CARICOM must also move to fuller integration with regional economic blocs such as the Andean Community and MERCOSUR, Maraj said, adding that this could be done by individual countries creating bilateral pacts thus paving the way for CARICOM. Trinidad has been aiming do this with both MERCOSUR and NAFTA. However, he did raise the question of whether the regional integration process would be displaced by globalisation and whether the CARICOM Single Market and Economy would become obsolete with the realisation of the Free Trade Area of the Americas (FTAA). Conversely, would the North American Free Trade Area (NAFTA) or the European Union's Common Agricultural Policy be dismantled in the face of trade liberalisation? There is no clear direction on these questions, Maraj said and until there is a measure of equity and justice in world trade, regional integration should continue apace. It may be possible for smaller regional blocks to subsist within larger trade groupings and Maraj suggested that eventually the only way to successfully negotiate with larger trading blocs such as NAFTA will be through alliances with "building blocs" in Central and South America. CARICOM must find the confidence to integrate now otherwise any future agreements might be imposed.

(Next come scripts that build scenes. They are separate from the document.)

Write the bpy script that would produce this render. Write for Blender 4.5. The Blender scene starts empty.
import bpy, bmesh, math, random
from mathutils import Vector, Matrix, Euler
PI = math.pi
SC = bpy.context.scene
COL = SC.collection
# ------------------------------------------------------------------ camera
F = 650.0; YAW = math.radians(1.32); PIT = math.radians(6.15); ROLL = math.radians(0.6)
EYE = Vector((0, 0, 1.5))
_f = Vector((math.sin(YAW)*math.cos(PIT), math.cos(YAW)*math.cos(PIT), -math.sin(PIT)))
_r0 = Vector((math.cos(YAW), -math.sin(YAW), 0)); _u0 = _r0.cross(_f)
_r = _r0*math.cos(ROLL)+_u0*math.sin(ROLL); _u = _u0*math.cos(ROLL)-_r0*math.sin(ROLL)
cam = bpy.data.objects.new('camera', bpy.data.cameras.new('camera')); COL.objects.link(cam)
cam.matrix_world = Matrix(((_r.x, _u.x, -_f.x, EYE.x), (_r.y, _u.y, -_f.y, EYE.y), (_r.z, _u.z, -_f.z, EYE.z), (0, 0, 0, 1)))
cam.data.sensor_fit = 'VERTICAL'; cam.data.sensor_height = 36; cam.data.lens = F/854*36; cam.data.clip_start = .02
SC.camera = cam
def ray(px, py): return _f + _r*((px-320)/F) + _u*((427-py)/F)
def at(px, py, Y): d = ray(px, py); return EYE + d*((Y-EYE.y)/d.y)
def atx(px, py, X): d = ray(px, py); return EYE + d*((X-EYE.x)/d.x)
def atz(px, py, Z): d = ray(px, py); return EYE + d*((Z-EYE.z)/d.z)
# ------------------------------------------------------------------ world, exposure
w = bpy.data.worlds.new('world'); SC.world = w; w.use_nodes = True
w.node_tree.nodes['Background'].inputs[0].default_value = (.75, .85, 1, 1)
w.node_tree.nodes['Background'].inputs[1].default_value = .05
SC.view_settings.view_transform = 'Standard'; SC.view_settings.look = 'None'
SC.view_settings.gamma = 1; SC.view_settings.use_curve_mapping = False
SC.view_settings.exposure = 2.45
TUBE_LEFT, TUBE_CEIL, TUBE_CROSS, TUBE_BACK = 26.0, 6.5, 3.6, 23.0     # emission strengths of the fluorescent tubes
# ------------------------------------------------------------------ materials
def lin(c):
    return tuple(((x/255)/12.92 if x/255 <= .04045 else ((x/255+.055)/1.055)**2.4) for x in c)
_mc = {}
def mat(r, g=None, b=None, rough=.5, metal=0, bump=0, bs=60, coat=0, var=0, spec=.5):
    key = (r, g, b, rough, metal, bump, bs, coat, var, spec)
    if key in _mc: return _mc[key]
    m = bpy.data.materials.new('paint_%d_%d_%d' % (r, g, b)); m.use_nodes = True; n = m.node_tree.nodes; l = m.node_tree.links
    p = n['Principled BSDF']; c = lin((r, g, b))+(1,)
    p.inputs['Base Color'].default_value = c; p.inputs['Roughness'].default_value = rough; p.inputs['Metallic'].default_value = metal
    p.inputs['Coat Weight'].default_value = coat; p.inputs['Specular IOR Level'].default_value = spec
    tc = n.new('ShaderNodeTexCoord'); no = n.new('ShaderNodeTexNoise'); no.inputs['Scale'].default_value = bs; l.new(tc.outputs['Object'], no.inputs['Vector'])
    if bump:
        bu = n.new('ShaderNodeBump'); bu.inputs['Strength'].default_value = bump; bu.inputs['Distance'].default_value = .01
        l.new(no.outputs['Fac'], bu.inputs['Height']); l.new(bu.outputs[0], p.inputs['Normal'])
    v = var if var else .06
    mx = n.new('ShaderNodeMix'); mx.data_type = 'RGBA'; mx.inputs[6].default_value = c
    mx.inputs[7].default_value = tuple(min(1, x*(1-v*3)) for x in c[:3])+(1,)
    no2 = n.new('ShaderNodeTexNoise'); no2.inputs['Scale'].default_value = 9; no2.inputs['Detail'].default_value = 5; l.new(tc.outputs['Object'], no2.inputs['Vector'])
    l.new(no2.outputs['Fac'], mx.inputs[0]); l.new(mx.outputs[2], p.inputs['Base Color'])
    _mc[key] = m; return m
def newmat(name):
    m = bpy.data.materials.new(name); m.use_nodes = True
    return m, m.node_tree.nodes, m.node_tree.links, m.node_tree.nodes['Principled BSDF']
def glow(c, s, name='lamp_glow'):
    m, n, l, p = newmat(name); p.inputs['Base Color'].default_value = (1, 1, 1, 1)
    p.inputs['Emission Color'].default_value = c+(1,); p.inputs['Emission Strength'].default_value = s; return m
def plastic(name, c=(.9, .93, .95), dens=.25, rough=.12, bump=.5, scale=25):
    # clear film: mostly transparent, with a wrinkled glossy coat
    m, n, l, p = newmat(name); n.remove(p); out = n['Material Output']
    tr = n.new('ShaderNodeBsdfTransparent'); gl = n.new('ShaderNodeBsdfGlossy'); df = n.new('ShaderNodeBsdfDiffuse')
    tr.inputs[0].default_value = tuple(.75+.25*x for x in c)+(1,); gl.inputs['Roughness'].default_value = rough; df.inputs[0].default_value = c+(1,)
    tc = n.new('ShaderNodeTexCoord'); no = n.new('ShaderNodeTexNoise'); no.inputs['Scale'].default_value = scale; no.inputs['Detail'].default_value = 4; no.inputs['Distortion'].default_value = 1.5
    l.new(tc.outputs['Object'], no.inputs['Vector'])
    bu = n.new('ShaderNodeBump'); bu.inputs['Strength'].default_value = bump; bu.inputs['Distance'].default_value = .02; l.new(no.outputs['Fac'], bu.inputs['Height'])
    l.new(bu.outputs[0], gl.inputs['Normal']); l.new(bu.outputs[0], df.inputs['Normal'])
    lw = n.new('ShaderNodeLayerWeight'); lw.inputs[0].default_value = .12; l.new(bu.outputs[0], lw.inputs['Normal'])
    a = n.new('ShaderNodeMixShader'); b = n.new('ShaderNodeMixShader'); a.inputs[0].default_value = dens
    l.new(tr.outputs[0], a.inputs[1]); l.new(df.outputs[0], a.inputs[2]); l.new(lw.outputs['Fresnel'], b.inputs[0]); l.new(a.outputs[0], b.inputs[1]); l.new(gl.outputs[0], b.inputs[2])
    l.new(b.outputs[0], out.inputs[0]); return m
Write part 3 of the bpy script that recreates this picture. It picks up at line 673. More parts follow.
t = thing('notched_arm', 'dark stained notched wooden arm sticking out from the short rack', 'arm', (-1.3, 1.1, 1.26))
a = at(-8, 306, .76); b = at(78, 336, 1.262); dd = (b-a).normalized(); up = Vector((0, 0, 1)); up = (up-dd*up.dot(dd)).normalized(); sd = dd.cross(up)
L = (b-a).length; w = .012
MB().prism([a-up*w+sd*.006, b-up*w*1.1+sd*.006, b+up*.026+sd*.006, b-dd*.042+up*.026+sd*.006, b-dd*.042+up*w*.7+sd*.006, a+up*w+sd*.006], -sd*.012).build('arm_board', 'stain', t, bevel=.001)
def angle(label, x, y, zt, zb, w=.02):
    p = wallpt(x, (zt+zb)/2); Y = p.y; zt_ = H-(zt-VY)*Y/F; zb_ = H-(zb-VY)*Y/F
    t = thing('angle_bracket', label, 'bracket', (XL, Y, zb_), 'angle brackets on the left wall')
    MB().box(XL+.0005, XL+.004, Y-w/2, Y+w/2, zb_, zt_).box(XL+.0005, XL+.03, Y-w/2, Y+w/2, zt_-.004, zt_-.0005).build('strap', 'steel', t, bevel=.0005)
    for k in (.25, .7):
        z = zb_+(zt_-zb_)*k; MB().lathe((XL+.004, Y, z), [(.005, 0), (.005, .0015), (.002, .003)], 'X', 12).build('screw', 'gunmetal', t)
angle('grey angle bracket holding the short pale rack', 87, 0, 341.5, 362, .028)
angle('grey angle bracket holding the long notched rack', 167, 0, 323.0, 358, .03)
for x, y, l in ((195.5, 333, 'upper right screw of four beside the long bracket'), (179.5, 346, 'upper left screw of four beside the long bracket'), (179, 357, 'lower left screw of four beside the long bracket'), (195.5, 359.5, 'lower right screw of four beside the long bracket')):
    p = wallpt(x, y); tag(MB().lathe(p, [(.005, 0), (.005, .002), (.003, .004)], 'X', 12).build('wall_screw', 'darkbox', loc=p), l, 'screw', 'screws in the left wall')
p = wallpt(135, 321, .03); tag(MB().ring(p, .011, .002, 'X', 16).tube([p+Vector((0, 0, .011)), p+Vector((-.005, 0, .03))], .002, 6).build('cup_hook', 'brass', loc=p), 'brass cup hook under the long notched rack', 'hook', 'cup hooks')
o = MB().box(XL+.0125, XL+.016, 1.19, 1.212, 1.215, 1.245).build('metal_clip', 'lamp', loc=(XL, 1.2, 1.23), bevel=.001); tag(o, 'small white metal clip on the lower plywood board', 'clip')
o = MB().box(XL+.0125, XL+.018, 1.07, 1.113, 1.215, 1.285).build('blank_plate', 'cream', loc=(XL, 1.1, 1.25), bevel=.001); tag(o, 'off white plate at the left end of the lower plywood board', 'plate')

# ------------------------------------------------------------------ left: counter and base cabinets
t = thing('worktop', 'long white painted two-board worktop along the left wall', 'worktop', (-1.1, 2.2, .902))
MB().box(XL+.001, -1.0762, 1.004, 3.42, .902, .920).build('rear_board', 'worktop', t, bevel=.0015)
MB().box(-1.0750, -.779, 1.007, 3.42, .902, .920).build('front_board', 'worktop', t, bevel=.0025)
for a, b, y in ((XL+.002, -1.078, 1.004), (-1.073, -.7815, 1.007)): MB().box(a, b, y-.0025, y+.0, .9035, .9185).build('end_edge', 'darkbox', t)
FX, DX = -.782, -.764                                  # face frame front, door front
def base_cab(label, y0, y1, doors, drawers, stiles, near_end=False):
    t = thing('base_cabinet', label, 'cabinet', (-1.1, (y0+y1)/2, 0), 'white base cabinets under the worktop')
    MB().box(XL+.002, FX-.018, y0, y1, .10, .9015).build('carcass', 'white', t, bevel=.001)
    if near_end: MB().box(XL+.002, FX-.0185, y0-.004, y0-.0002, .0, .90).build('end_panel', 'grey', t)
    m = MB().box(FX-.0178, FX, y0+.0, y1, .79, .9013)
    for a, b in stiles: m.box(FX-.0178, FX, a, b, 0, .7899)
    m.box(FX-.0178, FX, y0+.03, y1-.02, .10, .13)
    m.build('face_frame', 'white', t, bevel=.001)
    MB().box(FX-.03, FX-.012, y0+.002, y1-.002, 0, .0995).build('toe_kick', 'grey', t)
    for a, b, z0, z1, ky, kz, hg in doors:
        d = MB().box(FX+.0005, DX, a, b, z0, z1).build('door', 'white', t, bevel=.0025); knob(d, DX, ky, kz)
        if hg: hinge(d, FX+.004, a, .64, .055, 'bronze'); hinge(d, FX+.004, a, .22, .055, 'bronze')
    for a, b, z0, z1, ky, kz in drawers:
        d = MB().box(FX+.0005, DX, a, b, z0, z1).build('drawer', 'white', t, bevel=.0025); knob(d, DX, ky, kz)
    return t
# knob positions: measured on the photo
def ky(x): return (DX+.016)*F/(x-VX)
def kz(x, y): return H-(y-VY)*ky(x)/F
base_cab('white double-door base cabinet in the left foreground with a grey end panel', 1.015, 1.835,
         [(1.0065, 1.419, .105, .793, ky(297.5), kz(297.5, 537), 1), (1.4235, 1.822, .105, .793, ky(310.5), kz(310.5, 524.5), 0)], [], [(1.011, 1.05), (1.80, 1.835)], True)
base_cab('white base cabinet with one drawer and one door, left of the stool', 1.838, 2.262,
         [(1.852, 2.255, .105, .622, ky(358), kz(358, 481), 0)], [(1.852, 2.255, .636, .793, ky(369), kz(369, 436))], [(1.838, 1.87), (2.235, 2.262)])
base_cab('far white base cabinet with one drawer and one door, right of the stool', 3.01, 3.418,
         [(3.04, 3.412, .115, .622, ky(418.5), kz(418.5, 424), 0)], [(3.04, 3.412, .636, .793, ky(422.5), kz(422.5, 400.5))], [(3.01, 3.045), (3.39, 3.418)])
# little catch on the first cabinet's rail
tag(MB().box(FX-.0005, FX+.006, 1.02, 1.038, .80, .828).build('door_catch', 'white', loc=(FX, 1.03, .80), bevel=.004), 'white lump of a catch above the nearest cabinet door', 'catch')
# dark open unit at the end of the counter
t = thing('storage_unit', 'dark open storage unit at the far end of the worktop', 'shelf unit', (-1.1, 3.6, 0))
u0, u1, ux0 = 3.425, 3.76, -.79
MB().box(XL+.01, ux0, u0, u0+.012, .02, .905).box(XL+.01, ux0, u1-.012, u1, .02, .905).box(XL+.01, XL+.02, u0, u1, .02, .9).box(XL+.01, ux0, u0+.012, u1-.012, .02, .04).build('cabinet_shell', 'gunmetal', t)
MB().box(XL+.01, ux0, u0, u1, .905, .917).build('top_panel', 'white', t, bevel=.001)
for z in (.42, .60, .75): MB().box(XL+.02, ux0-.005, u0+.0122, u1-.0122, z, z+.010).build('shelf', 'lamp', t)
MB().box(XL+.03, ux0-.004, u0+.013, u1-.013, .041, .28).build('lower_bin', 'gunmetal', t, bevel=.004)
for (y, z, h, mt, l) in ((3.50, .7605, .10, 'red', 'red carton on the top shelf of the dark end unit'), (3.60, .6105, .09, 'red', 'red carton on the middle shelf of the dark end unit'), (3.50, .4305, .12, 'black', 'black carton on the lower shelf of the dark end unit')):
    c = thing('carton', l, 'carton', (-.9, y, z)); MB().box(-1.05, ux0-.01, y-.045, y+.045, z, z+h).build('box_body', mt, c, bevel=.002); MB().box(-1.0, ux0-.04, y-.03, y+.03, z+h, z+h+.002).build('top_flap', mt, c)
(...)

Maraj, who was here on a brief visit for trade talks and to inaugurate a high-level bilateral commission, discussed the many reasons for regional integration which can be economic, political or because of shared cultures. He said that for small countries cooperation was vital in areas of diplomacy and trade negotiations. He cited the example of the transshipment of nuclear waste through the Caribbean Sea and how a united voice has called (unsuccessfully) for its cessation.

At question time, Director of the Foreign Service Institute, Lloyd Searwar, agreed that CARICOM should look to move foreign policy centre stage and offered that some of CARICOM's original objectives in terms of rapid industrialisation had been misplaced. Maraj said that he believed that differing levels of economic development had hampered a fuller integration of CARICOM. The perennial question of why there was still no free movement of CARICOM nationals was also raised.

The lecture concluded with members of the private sector trade delegation from Trinidad and Tobago, whom their foreign minister had praised for their "aggression", rising to preach the gospel of open markets to the invitees, despite Maraj's admission that years of protection had "incubated our private sector" up until the early nineties.